L’Asie aux portes des Cévennes

La bambouseraie d’Anduze, lieu inégalé en Europe, visitée par 350 000 personnes chaque année, est l’oeuvre de passionnés de botanique qui, depuis 1855, se sont acharnés à installer l’Asie aux portes des Cévennes.  La bambouseraie s’étend sur 40 hectares à 10 km d’Alès, propose 317 variétés de bambous géants mais aussi des ginkgo biloba, séquoias, magnolias, palmiers. C’est sous ces allées de bambous qu’Yves Montand conduisait un camion bourré de dynamite pour “Le salaire de la peur”.

À Anduze, en 1855, Eugène Mazel, cévenol passionné de botanique qui a fait fortune dans le commerce d’épices importées d’Asie, décide d’y implanter le bambou, quasiment inconnu en Europe. Il achète un domaine et fait réaliser de gigantesques travaux pour capter l’eau en amont du Gardon.

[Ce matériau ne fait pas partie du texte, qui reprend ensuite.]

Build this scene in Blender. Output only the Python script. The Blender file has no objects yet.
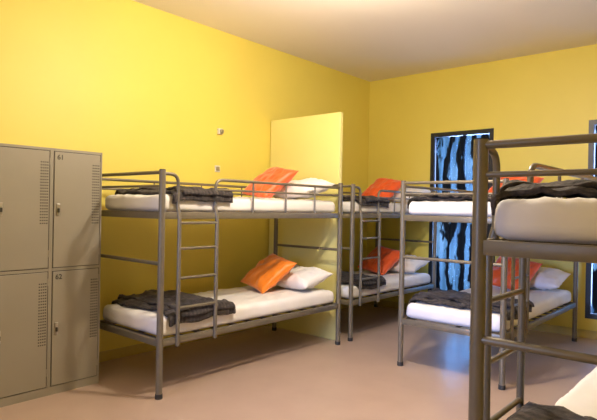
import bpy, bmesh, math, random
from mathutils import Vector, Matrix, noise
random.seed(4)
scene=bpy.context.scene
scene.view_settings.view_transform='Standard'
COL=scene.collection

# ---------------- materials ----------------
def mat(name, col, rough=0.6, metal=0.0, var=0.06, vscale=6.0, bump=0.0, bscale=60.0, sheen=0.0, spec=0.5, col2=None):
    m=bpy.data.materials.new(name); m.use_nodes=True
    nt=m.node_tree; b=nt.nodes['Principled BSDF']
    b.inputs['Roughness'].default_value=rough; b.inputs['Metallic'].default_value=metal
    b.inputs['Specular IOR Level'].default_value=spec
    if sheen: b.inputs['Sheen Weight'].default_value=sheen
    tc=nt.nodes.new('ShaderNodeTexCoord')
    n=nt.nodes.new('ShaderNodeTexNoise'); n.inputs['Scale'].default_value=vscale; n.inputs['Detail'].default_value=5
    nt.links.new(tc.outputs['Object'],n.inputs['Vector'])
    r=nt.nodes.new('ShaderNodeValToRGB')
    c2=col2 if col2 else tuple(min(1,c*(1+var)) for c in col)
    c1=col if col2 else tuple(c*(1-var) for c in col)
    r.color_ramp.elements[0].color=(*c1,1); r.color_ramp.elements[1].color=(*c2,1)
    r.color_ramp.elements[0].position=.35; r.color_ramp.elements[1].position=.65
    nt.links.new(n.outputs['Fac'],r.inputs['Fac']); nt.links.new(r.outputs['Color'],b.inputs['Base Color'])
    if bump:
        n2=nt.nodes.new('ShaderNodeTexNoise'); n2.inputs['Scale'].default_value=bscale; n2.inputs['Detail'].default_value=4
        nt.links.new(tc.outputs['Object'],n2.inputs['Vector'])
        bp=nt.nodes.new('ShaderNodeBump'); bp.inputs['Strength'].default_value=bump; bp.inputs['Distance'].default_value=.01
        nt.links.new(n2.outputs['Fac'],bp.inputs['Height']); nt.links.new(bp.outputs['Normal'],b.inputs['Normal'])
    return m
M_wall=mat('yellow_wall_paint',(0.78,0.655,0.125),.5,var=.02,vscale=1.5,bump=.08,bscale=120)
M_part=mat('partition_paint',(0.85,0.78,0.30),.42,var=.02,vscale=2)
M_ceil=mat('ceiling_paint',(0.87,0.80,0.73),.8,var=.01,vscale=1)
M_floor=mat('floor_vinyl',(0.45,0.325,0.25),.3,vscale=3.0,col2=(0.49,0.36,0.28),bump=.04,bscale=150,spec=.5)
M_metal=mat('grey_powder_coat',(0.185,0.16,0.115),.38,metal=.3,var=.04,vscale=20)
M_slat=mat('bed_slat_metal',(0.10,0.09,0.07),.5,metal=.3)
M_cap=mat('rubber_foot',(0.03,0.03,0.03),.7)
M_sheet=mat('white_sheet',(0.83,0.81,0.81),.85,var=.01,bump=.25,bscale=7)
M_pillow=mat('white_pillowcase',(0.85,0.83,0.82),.85,var=.02,bump=.3,bscale=12)
M_or=mat('orange_satin',(0.96,0.25,0.015),.40,var=.08,vscale=9,bump=.15,bscale=14,sheen=.3)
M_red=mat('red_orange_satin',(0.86,0.115,0.02),.42,var=.08,vscale=9,bump=.15,bscale=14,sheen=.3)
M_blk=mat('charcoal_blanket',(0.020,0.015,0.014),.9,vscale=38,col2=(0.08,0.062,0.057),bump=.7,bscale=50,sheen=.08)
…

Les bambous s’acclimatent mais Mazel est ruiné et, en 1882, cède la bambouseraie au Crédit foncier de France.

Furieux, ses descendants brûlent tous les documents de “ce fou qui a dilapidé son immense fortune pour des arbres”.  Le Crédit foncier vend la bambouseraie en 1902 à un autre passionné, Gaston Nègre. En 1948, il passe le relais à son fils, Maurice, ingénieur agronome, qui, dix ans plus tard, se bat pour sauver la bambouseraie noyée par des inondations. Il meurt deux ans plus tard. Sa fille, Muriel, et son gendre, Yves Crouzet, ingénieur horticole, lui succèdent en 1977. Aujourd’hui, la bambouseraie, qui emploie une cinquantaine de salariés, gère à la fois le jardin botanique et la pépinière qui représente 90% du chiffre d’affaires de l’ensemble.